Why does a short pulse sent on a rope speed up as it climbs height?

Question

Following from the hanging rope model here, there was a question I was doing in which the rope is jerked from the bottom , and from the relation between velocity, tension and mass density, we get velocity as:

$$ v(x) = \sqrt{ \frac{T(x)}{\mu}}$$

And using relation, $ T = \frac{Mgx}{L}$,

$$ v \propto \sqrt{x}$$

So, it turns out that as you go up the rope, the velocity of the pulse speeds up.. but why? How can we understand this result intuitively?

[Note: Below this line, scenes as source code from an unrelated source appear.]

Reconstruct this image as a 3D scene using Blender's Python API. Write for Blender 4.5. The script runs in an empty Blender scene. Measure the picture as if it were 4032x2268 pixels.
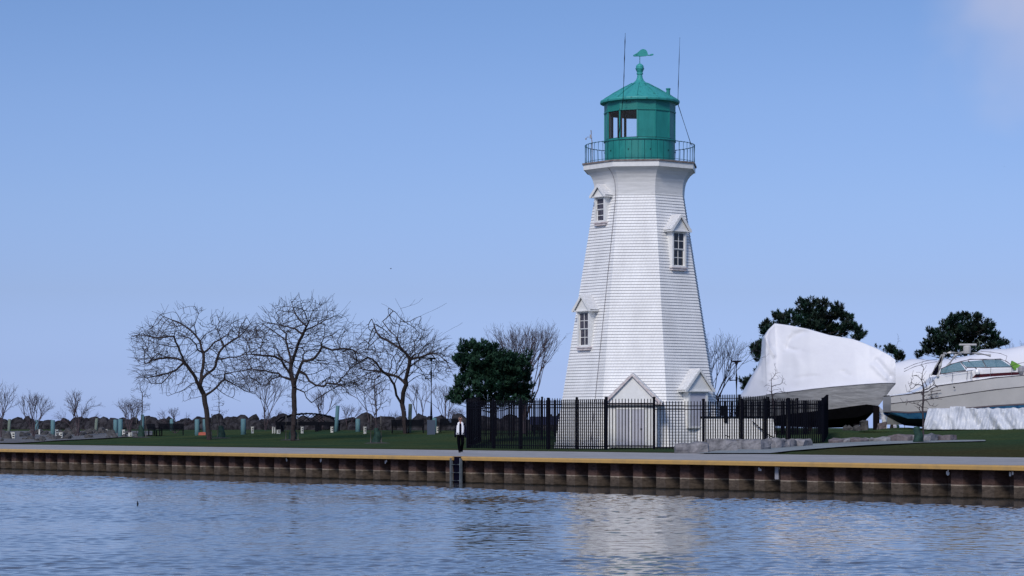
import bpy, math, random
from mathutils import Vector, Matrix, noise
from mathutils.kdtree import KDTree
R = math.radians
sc = bpy.context.scene
col = sc.collection
FPX, CX, HY = 9600.0, 2016.0, 1677.0      # focal length, centre and horizon of the view in photo pixels
CH = 2.22                                  # camera height above the water
SP, CP = 0.786, 0.618                      # quay wall direction
TC = (6.71, 128.0)                         # lighthouse centre

# ------------------------------------------------------------------ helpers
def XY(u, v): return (CP*u + SP*v, 92.6 - SP*u + CP*v)
def UV(x, y):
    y -= 92.6
    return (CP*x - SP*y, SP*x + CP*y)
def ss(a, b, x):
    t = min(1, max(0, (x-a)/(b-a))); return t*t*(3-2*t)
GP = [(-5, 1.02), (20, 1.02), (35, 1.21), (40, 1.36), (44, 1.60), (48, 1.84), (60, 1.9), (400, 1.9)]
def gz(x, y):
    u, v = UV(x, y)
    z = 1.9
    for (a, za), (b, zb) in zip(GP, GP[1:]):
        if v <= b:
            z = za + (zb-za)*max(0, (v-a)/(b-a)); break
    return z + 0.24*ss(-45, -15, u)*ss(20, 36, v)
def P(px, py, Y):
    return Vector(((px-CX)/FPX*Y, Y, CH + (HY-py)/FPX*Y))
def gpx(px, py, lo=60, hi=320):
    a = (px-CX)/FPX; b = (HY-py)/FPX
    Y = lo
    while Y < hi:
        if CH + b*Y <= gz(a*Y, Y): break
        Y += 0.25
    return Vector((a*Y, Y, gz(a*Y, Y)))
def G(px, Y):
    x = (px-CX)/FPX*Y
    return Vector((x, Y, gz(x, Y)))

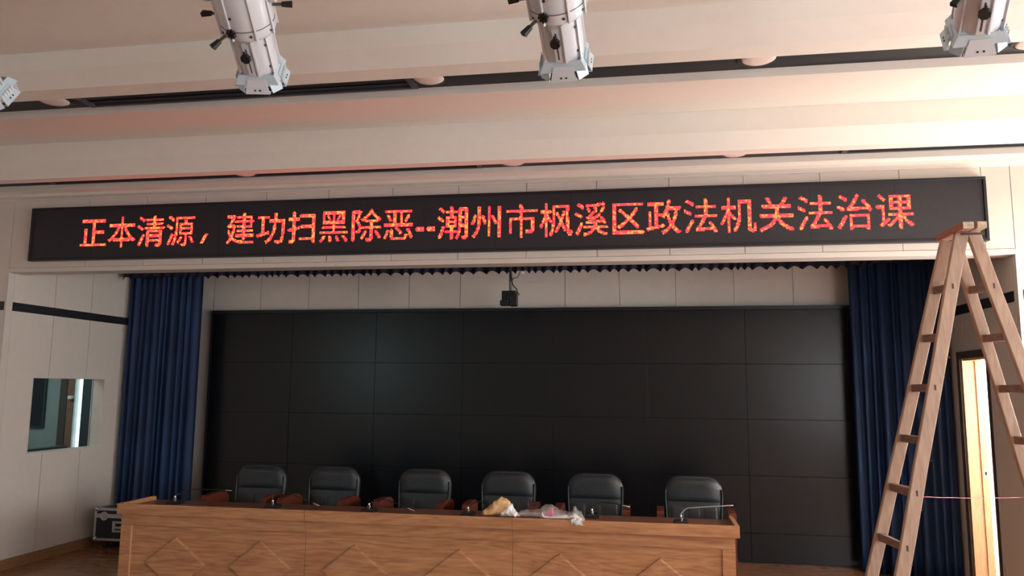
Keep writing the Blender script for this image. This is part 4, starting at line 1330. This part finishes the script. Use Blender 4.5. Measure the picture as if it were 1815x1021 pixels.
PIPE_Y, PIPE_Z = 2.745, 3.62
pipe = MB().tube([(HL + 0.02, PIPE_Y, PIPE_Z), (HR - 0.02, PIPE_Y, PIPE_Z)], 0.024, 16)
po = pipe.build('lighting_pipe', M['black'], None, smooth='auto')
tag(po, 'black lighting pipe under the ceiling that carries the white spotlights', 'pipe')
for x in (0.2, 2.6, 5.2, 7.4):
    c_ = MB().tube([(x, PIPE_Y, PIPE_Z), (x, PIPE_Y + 0.0, SL + 0.15)], 0.008, 8).build('hanger', M['black'], po)

SPOTS = [  # front end, direction, roll
    ((2.10, 3.02, 3.055), (-0.05, 1.0, -0.62), 0.10, 'white profile spotlight mostly cut off by the left picture edge'),
    ((3.44, 3.02, 3.070), (-0.19, 1.0, -0.64), 0.0, 'white profile spotlight left of centre with side levers, with black knobs and side levers'),
    ((4.765, 3.02, 3.045), (0.05, 1.0, -0.64), 0.0, 'white profile spotlight hanging near the centre above the sign, aimed straight down the stage'),
    ((6.30, 3.02, 3.055), (0.16, 1.0, -0.64), 0.0, 'white profile spotlight at the top right, its right side brightly lit')]
sp0 = make_spot()
tmpl = []
allspots = [sp0] + [copy_tree(sp0) for _ in range(3)]
for s_o, (fe, dr_, rl, lab) in zip(allspots, SPOTS):
    d = Vector(dr_).normalized()
    xa = d.cross(Vector((0, 0, 1))).normalized()          # image right
    ya = d.cross(xa) * -1                                  # upwards
    ya = xa.cross(d)
    # columns: local x -> xa, y -> ya(up), z -> d   (right-handed check below)
    Mx = Matrix((xa, ya, d)).transposed()
    if Mx.determinant() < 0:
        Mx = Matrix((-xa, ya, d)).transposed()
    Mx = Mx @ Matrix.Rotation(rl, 3, 'Z')
    loc = Vector(fe) - d * 0.30
    s_o.scale = (0.93, 0.93, 0.93)
    s_o.location = loc
    s_o.rotation_euler = Mx.to_euler()
    tag(s_o, lab, 'spotlight', 'white profile spotlights hanging under the ceiling')
    piv = loc - d * 0.12
    hx_ = Vector((xa.x, xa.y, 0)).normalized()
    PIPE_Y_ = piv.y
    yoke(s_o, piv, hx_)
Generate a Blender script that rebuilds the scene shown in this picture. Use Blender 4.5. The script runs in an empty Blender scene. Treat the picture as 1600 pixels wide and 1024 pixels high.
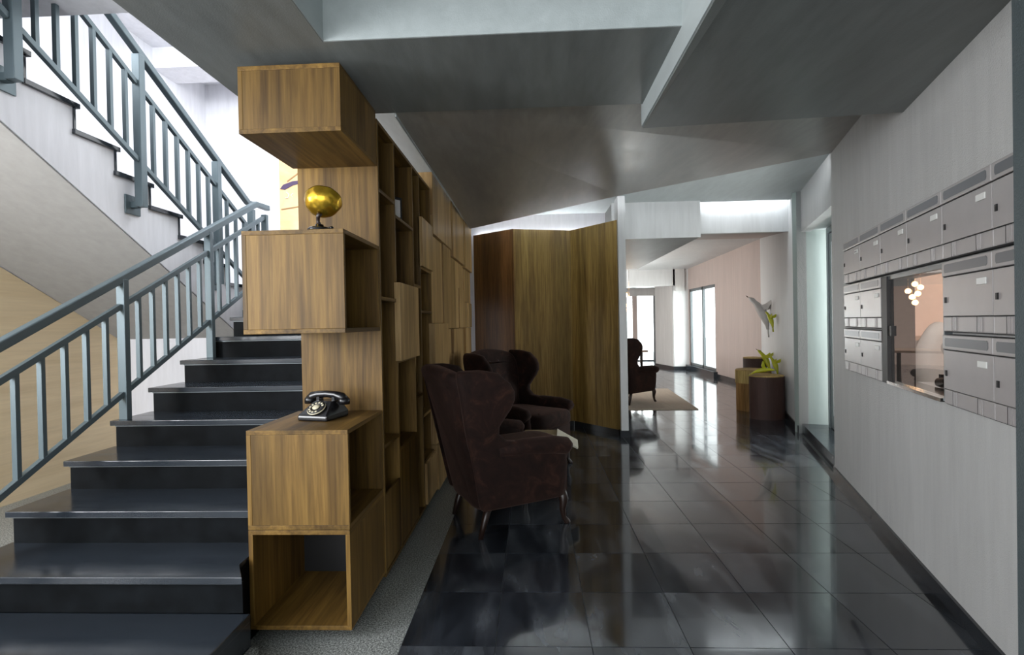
import bpy, bmesh, math, random
from mathutils import Vector, Matrix
random.seed(7)
S = bpy.context.scene
COL = S.collection
R_ = math.radians
PI = math.pi

# ------------------------------------------------------------ camera
CH = 1.40
cam_d = bpy.data.cameras.new('camera'); cam = bpy.data.objects.new('camera', cam_d); COL.objects.link(cam)
cam_d.sensor_width = 36; cam_d.lens = 780 / 1600 * 36; cam_d.clip_start = .05; cam_d.clip_end = 200
rot = Matrix.Rotation(R_(2.35), 3, 'Z') @ Matrix.Rotation(R_(90 - .5), 3, 'X') @ Matrix.Rotation(R_(-1.1), 3, 'Z')
cam.matrix_world = Matrix.Translation((0, 0, CH)) @ rot.to_4x4()
S.camera = cam

# ------------------------------------------------------------ colour management, world
S.view_settings.view_transform = 'Standard'; S.view_settings.look = 'None'
S.view_settings.gamma = 1; S.view_settings.exposure = 0.0; S.view_settings.use_curve_mapping = False
W = bpy.data.worlds.new('world'); S.world = W; W.use_nodes = True
bg = W.node_tree.nodes['Background']; bg.inputs[0].default_value = (.93, .97, 1.0, 1); bg.inputs[1].default_value = 3.2
S.cycles.max_bounces = 8; S.cycles.diffuse_bounces = 4; S.cycles.glossy_bounces = 4; S.cycles.sample_clamp_indirect = 4
S.cycles.transparent_max_bounces = 8

def area(name, loc, to, sx, sy, energy, col=(1, 1, 1), portal=False):
    l = bpy.data.lights.new(name, 'AREA'); l.shape = 'RECTANGLE'; l.size = sx; l.size_y = sy
    l.energy = energy; l.color = col
    if portal: l.cycles.is_portal = True
    o = bpy.data.objects.new(name, l); COL.objects.link(o); o.location = loc
    o.rotation_euler = (Vector(to) - Vector(loc)).to_track_quat('-Z', 'Y').to_euler()
    return o
# daylight at the openings of the building, with added fill lamps
area('entrance_daylight', (-.3, -1.9, 1.7), (.2, 4, 1.3), 2.6, 2.4, 15, (.90, .96, 1.0))
area('pale_wall_fill', (-2.7, -1.8, 1.8), (-3.9, 3.6, .9), 1.6, 1.8, 110, (.95, .97, 1.0))  # added fill for the pale wood wall, no opening stands here
area('stair_side_window_light', (-3.9, .7, 1.9), (1.9, 3.0, 1.2), 1.8, 1.6, 205, (.95, .97, 1.0))
area('stairwell_window_light', (-3.9, 3.1, 4.0), (-1.7, 4.6, 3.2), 1.6, 1.4, 110, (.93, .96, 1.0))
area('stair_landing_light', (-2.0, 4.4, 4.35), (-1.7, 5.6, 2.6), 2.4, 1.0, 110, (.95, .97, 1.0))
area('glass_door_daylight', (3.95, 5.15, 1.7), (-.5, 5.6, .9), 1.3, 2.0, 50, (.97, .99, 1.0))
area('lounge_window_light', (6.4, 13.2, 1.6), (3.0, 12.6, .7), 4.0, 2.6, 620, (.97, .99, 1.0))
area('terrace_light', (3.9, 18.6, 1.5), (2.9, 10, .8), 2.0, 2.4, 280, (.97, .99, 1.0))
area('lounge_fill', (-1.2, 11.5, 1.5), (2.6, 15.5, 1.3), 3.4, 2.2, 420, (1.0, .97, .94))  # added fill for the lounge end wall, no window in this wall

# ------------------------------------------------------------ materials
def new_mat(name):
    m = bpy.data.materials.new(name); m.use_nodes = True
    nt = m.node_tree; b = nt.nodes['Principled BSDF']
    return m, nt, b
def N(nt, t, **k):
    n = nt.nodes.new(t)
    for a, v in k.items(): setattr(n, a, v)
    return n
def coords(nt, scale, rand=False):
    tc = N(nt, 'ShaderNodeTexCoord'); mp = N(nt, 'ShaderNodeMapping'); mp.inputs['Scale'].default_value = scale
    nt.links.new(tc.outputs['Object'], mp.inputs['Vector'])
    if rand:
        oi = N(nt, 'ShaderNodeObjectInfo'); mu = N(nt, 'ShaderNodeMath', operation='MULTIPLY'); mu.inputs[1].default_value = 37.
        nt.links.new(oi.outputs['Random'], mu.inputs[0])
        nt.links.new(mu.outputs[0], mp.inputs['Location'])
    return mp.outputs['Vector']
def noise(nt, vec, scale, detail=4, rough=.55, dist=0.):
    n = N(nt, 'ShaderNodeTexNoise'); n.inputs['Scale'].default_value = scale; n.inputs['Detail'].default_value = detail
    n.inputs['Roughness'].default_value = rough; n.inputs['Distortion'].default_value = dist
    nt.links.new(vec, n.inputs['Vector']); return n.outputs['Fac']
def ramp(nt, fac, stops):
    r = N(nt, 'ShaderNodeValToRGB'); el = r.color_ramp.elements
    el[0].position, el[0].color = stops[0][0], (*stops[0][1], 1); el[1].position, el[1].color = stops[-1][0], (*stops[-1][1], 1)
    for p, c in stops[1:-1]:
        e = el.new(p); e.color = (*c, 1)
    nt.links.new(fac, r.inputs[0]); return r.outputs[0]
def mixc(nt, fac, a, b, mode='MIX'):
    m = N(nt, 'ShaderNodeMix', data_type='RGBA', blend_type=mode)
    if isinstance(fac, float): m.inputs[0].default_value = fac
    else: nt.links.new(fac, m.inputs[0])
    for s, v in ((m.inputs[6], a), (m.inputs[7], b)):
        if isinstance(v, tuple): s.default_value = (*v, 1)
        else: nt.links.new(v, s)
    return m.outputs[2]
def bump(nt, b, h, strength=.2, dist=.01):
    n = N(nt, 'ShaderNodeBump'); n.inputs['Strength'].default_value = strength; n.inputs['Distance'].default_value = dist
    nt.links.new(h, n.inputs['Height']); nt.links.new(n.outputs[0], b.inputs['Normal'])
def plain(name, c, rough=.5, metal=0., emit=0., var=0., coat=0.):
    m, nt, b = new_mat(name)
    if var:
        v = noise(nt, coords(nt, (1, 1, 1)), 9, 4)
        nt.links.new(ramp(nt, v, [(.3, tuple(x * (1 - var) for x in c)), (.7, tuple(min(1, x * (1 + var)) for x in c))]), b.inputs['Base Color'])
    else: b.inputs['Base Color'].default_value = (*c, 1)
    b.inputs['Roughness'].default_value = rough; b.inputs['Metallic'].default_value = metal
    if coat: b.inputs['Coat Weight'].default_value = coat
    if emit: b.inputs['Emission Color'].default_value = (*c, 1); b.inputs['Emission Strength'].default_value = emit
    return m
def wood(name, axis, dark, light, rough=.5, soft=0.):
    m, nt, b = new_mat(name)
    st = [1, 1, 1]; st['xyz'.index(axis)] = .05
    v = coords(nt, tuple(st), True)
    fine = noise(nt, v, 60, 5, .6, .3); band = noise(nt, v, 11, 3, .6, .8)
    wide = noise(nt, v, 4.5, 2, .5, .3)
    c1 = ramp(nt, band, [(.30, dark), (.48, tuple(p * .45 + q * .55 for p, q in zip(dark, light))), (.68, light)])
    c1 = mixc(nt, .8, c1, ramp(nt, wide, [(.35, (.60, .58, .52) if not soft else (soft,) * 3), (.62, (1.12, 1.1, 1.08) if not soft else (1, 1, 1))]), 'MULTIPLY')
    c2 = ramp(nt, fine, [(.32, (.55, .50, .42) if not soft else (soft,) * 3), (.62, (1.05, 1.05, 1.05) if not soft else (1, 1, 1))])
    nt.links.new(mixc(nt, .85, c1, c2, 'MULTIPLY'), b.inputs['Base Color'])
    b.inputs['Roughness'].default_value = rough; b.inputs['Specular IOR Level'].default_value = .3; bump(nt, b, fine, .08, .003); return m
def plaster(name, c, axis='z', var=.16, rough=.45, grain=.12, stretch=.12, fine=1.0, lo=.84):
    m, nt, b = new_mat(name)
    st = [1, 1, 1]
    if axis == 'd': v0 = coords(nt, (1, .22, 1)); 
    else:
        st['xyz'.index(axis)] = stretch; v0 = coords(nt, tuple(st))
    if axis == 'd': v0.node.inputs['Rotation'].default_value = (0, 0, R_(35))
    big = noise(nt, v0, 1.6, 5, .68, .4); mid = noise(nt, v0, 17, 4, .6, .2); gr = noise(nt, coords(nt, (1, 1, 1)), 160 * fine, 2, .6)
    c1 = ramp(nt, big, [(.3, tuple(x * (1 - var) for x in c)), (.7, tuple(x * (1 + var) for x in c))])
    c2 = ramp(nt, mid, [(.3, (lo,) * 3), (.7, (1, 1, 1))])
    nt.links.new(mixc(nt, .75, c1, c2, 'MULTIPLY'), b.inputs['Base Color'])
    nt.links.new(ramp(nt, mid, [(.3, (rough - .04,) * 3), (.7, (rough + .05,) * 3)]), b.inputs['Roughness'])
    bump(nt, b, gr, grain, .007); return m
WD, WL = (.075, .040, .008), (.225, .132, .032)
M = {}
M['wood_z'] = wood('oak laminate upright', 'z', WD, WL); M['wood_y'] = wood('oak laminate deep', 'y', WD, WL); M['wood_x'] = wood('oak laminate cross', 'x', WD, WL)
M['led_slot'] = plain('cool led strip in slot', (.92, .96, 1.), .4, emit=42.)
M['edge'] = plain('oak edge banding', (.32, .20, .085), .5, var=.12)
M['panel'] = wood('light oak panel', 'z', (.33, .205, .085), (.56, .385, .18), .42)
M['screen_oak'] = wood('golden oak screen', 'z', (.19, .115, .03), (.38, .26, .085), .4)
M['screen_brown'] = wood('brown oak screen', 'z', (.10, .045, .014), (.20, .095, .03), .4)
M['pale_wood'] = wood('pale wood cladding', 'y', (.80, .62, .38), (.90, .72, .47), .5, .92)
M['wood_in'] = M['wood_z']
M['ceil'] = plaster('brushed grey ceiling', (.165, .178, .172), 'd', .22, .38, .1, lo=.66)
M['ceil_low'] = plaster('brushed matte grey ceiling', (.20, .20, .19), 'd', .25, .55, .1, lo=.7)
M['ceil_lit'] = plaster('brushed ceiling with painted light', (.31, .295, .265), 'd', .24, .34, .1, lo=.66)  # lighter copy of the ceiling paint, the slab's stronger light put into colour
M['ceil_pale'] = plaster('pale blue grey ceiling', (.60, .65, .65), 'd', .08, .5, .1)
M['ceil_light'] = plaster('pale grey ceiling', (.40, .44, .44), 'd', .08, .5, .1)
M['wall_grey'] = plaster('grey combed plaster', (.56, .56, .55), 'z', .08, .5, .5, .1)
M['wall_far'] = plaster('pale combed plaster', (.60, .61, .61), 'z', .06, .5, .2, .1)
M['wall_pink'] = plaster('warm beige combed plaster', (.45, .375, .345), 'z', .06, .5, .2, .08)
M['jamb'] = plaster('pale green grey jamb', (.34, .41, .39), 'z', .05, .6, .2)
M['pillar'] = plaster('dark teal pillar', (.07, .09, .095), 'z', .15, .55, .5)
M['white'] = plaster('white wall', (.80, .80, .84), 'z', .02, .6, .05)
M['soffit'] = plaster('grey stair soffit', (.36, .35, .335), 'z', .03, .7, .05)
M['steel'] = plain('blue grey painted steel', (.105, .14, .155), .38, .35)
M['granite_dark'] = None
m, nt, b = new_mat('polished black granite'); v = coords(nt, (1, 1, 1), True)
sp = noise(nt, v, 320, 2, .7); dust_sheen = noise(nt, coords(nt, (.5, 2.5, 1), True), 5, 5, .6, .6)
nt.links.new(mixc(nt, dust_sheen, ramp(nt, sp, [(.35, (.010, .013, .017)), (.7, (.017, .021, .027))]), (.022, .029, .038)), b.inputs['Base Color'])  # bluish lift in the colour stands in for sheen from the stairwell
b.inputs['Specular IOR Level'].default_value = .7; nt.links.new(ramp(nt, dust_sheen, [(.3, (.12,) * 3), (.75, (.26,) * 3)]), b.inputs['Roughness']); M['granite_dark'] = m
m, nt, b = new_mat('speckled grey granite'); v = coords(nt, (1, 1, 1))
sp = noise(nt, v, 130, 3, .8)
nt.links.new(ramp(nt, sp, [(.40, (.04, .044, .042)), (.5, (.19, .20, .19)), (.60, (.44, .46, .44))]), b.inputs['Base Color']); b.inputs['Roughness'].default_value = .35; M['granite'] = m
M['granite_riser'] = plain('honed black granite', (.004, .005, .006), .55, var=.5)
M['granite_riser'].node_tree.nodes['Principled BSDF'].inputs['Specular IOR Level'].default_value = .08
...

By the way I know that equation in premise is an approximation (I'm asking how do we understand why the equation is true in the approximated form)

Answer 1

The tension is due to the weight of portion of the rope below the point $x$ so as you go up there’s a greater portion of the rope and thus a greater portion of the mass of the rope to pull the little portion of the rope at $x$. Note that since the tension is “local” (it changes at every $x$ rather than being constant throughout), you also need the “local” mass parameter $\mu$ (the linear mass density) rather than the total mass of the rope.

The rest is thus a question of understanding how the tension (here, the local tension) enters in the velocity: the tension is basically the restoring force so greater tension means greater restoring force.